Tuesday, November 29, 2016

Time flies when you've had a baby!

This week Beckett will be 3 months old. How. Does. This. Happen?? I don't think I've appreciated this stage as much as I should and in only a few weeks, it will likely be on it's way out. I have been tried and tested in these months. He really isn't like Lenayah and it just testifies to me that every child really is different.
From the start he struggled to eat effectively; causing gas, cluster feedings, pain on my part, and a lot of frustration for both of us. Many emotional hours on both our parts. I knew very early in his life that I should get him assessed for a lip tie, and then gradually realized his tongue was a problem also. At 8 weeks I finally caved and he was revised at 9 weeks. Within 3 days of that we found we had a completely different baby! He didn't constantly cry, he was social, and while we still, even now, have work to do, eating showed promise. 10 out of 10 would do it again if I need to!

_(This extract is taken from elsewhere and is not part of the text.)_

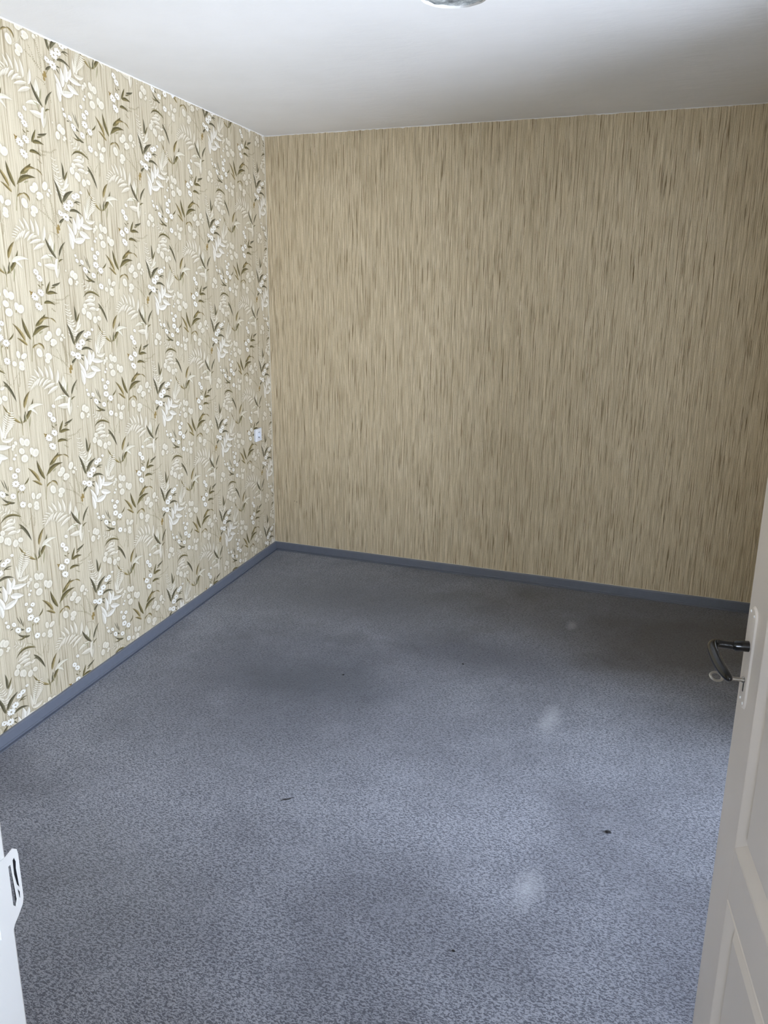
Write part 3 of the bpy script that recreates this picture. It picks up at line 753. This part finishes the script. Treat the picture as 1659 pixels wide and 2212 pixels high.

One of my favorite things about the last 3 months is witnessing the bond and friendship that Beckett and Lenayah already seem to have! Lenayah always wants to be near him and he doesn't seem to mind. They often hold hands while we read books. If he is crying her heart swells with concern and she tells me over and over "crying!" even if I'm already looking for a solution. Admittedly that's really stressful! One child crying and the other yelling to be heard over the first, just to tell me that he's crying. Oi! They greet each other with big smiles, Lenayah usually giggling. Sometimes, like any friendship, theirs has low points. Like when Lenayah sits on Beckett because she wants to be near him. He does not think that is funny! And then I get the joy of scolding and teaching proper ways to be close.

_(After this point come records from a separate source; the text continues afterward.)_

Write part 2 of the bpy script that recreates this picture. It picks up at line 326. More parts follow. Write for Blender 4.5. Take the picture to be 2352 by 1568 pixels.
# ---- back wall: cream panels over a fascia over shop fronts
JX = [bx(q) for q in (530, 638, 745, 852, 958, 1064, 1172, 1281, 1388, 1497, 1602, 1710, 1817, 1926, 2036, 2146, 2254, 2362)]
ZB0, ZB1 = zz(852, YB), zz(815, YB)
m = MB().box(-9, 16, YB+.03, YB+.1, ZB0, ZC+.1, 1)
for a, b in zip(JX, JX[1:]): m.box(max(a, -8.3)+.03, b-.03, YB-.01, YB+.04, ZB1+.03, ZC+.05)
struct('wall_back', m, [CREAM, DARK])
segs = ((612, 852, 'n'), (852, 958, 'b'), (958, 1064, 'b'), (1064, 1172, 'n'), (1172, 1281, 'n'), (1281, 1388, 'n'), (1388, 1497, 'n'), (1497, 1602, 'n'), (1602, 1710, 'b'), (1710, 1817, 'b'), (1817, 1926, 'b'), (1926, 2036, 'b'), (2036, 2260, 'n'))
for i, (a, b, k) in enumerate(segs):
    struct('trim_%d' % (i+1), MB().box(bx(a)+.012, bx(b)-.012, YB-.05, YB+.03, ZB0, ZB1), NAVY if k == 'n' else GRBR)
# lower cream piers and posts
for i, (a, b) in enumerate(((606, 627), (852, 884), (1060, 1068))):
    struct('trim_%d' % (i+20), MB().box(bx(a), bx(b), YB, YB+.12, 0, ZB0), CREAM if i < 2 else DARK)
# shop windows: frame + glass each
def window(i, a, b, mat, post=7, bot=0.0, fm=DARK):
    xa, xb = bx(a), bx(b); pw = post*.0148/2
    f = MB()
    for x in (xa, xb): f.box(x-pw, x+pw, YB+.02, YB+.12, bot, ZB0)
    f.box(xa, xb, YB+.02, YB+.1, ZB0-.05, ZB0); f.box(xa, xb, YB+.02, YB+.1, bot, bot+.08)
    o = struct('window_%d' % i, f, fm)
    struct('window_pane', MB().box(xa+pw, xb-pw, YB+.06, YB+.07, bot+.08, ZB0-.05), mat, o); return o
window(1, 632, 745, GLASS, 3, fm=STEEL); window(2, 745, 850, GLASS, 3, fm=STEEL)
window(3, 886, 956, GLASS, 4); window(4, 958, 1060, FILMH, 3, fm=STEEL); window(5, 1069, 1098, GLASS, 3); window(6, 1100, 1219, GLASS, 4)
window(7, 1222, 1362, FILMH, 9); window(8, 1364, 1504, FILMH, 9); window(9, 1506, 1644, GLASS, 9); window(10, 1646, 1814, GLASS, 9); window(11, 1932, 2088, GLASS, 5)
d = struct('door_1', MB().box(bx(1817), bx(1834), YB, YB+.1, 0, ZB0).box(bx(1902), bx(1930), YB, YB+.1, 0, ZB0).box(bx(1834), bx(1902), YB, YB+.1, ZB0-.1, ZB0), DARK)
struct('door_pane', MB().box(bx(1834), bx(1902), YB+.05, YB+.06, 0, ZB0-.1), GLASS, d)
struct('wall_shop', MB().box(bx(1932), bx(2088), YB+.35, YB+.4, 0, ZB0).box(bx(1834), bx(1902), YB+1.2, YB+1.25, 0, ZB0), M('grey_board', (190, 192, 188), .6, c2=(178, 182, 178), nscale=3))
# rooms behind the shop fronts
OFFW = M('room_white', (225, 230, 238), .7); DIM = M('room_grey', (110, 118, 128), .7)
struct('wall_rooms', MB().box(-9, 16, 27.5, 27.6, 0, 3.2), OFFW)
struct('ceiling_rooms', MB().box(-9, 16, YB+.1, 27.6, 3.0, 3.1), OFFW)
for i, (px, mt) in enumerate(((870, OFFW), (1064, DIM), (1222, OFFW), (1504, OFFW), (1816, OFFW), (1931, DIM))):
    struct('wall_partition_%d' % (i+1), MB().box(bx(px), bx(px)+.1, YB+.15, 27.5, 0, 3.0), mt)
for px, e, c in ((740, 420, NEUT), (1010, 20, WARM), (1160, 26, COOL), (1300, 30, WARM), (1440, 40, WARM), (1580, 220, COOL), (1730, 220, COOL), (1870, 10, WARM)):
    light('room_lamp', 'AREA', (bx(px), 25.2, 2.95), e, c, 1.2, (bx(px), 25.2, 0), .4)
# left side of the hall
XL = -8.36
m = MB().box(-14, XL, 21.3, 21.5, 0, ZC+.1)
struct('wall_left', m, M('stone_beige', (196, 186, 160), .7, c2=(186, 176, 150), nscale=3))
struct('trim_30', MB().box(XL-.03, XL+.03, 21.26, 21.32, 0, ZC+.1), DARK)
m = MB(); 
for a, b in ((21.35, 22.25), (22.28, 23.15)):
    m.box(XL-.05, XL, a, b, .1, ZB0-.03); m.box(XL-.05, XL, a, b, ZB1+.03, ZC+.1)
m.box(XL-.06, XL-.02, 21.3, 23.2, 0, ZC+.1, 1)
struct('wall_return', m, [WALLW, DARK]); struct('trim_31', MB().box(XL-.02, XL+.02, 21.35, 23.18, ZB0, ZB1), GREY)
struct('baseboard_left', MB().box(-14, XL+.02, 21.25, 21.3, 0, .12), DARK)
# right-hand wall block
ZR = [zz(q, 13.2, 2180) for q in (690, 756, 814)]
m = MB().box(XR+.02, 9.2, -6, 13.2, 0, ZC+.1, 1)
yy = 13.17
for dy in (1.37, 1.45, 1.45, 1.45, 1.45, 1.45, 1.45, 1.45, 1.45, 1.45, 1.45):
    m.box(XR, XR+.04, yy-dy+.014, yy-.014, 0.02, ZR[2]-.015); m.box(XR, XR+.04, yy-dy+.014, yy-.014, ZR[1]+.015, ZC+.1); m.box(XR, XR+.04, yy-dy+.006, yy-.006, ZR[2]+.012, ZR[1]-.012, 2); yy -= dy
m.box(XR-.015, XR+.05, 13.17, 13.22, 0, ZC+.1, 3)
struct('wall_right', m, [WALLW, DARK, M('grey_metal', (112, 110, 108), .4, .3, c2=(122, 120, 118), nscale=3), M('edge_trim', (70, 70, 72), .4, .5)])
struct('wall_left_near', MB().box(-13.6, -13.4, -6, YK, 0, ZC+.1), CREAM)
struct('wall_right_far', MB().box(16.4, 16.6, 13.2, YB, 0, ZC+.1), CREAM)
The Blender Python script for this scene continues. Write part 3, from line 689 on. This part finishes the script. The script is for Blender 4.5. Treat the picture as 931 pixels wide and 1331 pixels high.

She is, however, beginning to move into a jealousy stage. She really wants more alone time with mommy. I do my best to give her meaningful time with me, but it isn't cutting it. Any tips on how to make the valuable time fulfil her needs? Pretty often now she will ask Daddy to take Beckett so I can hold her.
Beckett sleeps pretty good most nights. In reality, I'm pretty spoiled, I think. Co-sleeping while we nurse saves me. I do sleep better when he is in his own bed though. Now, to get Lenayah sleeping more regular...
All in all I am one blessed momma! We love you, bud! On to new mile stones and adventure!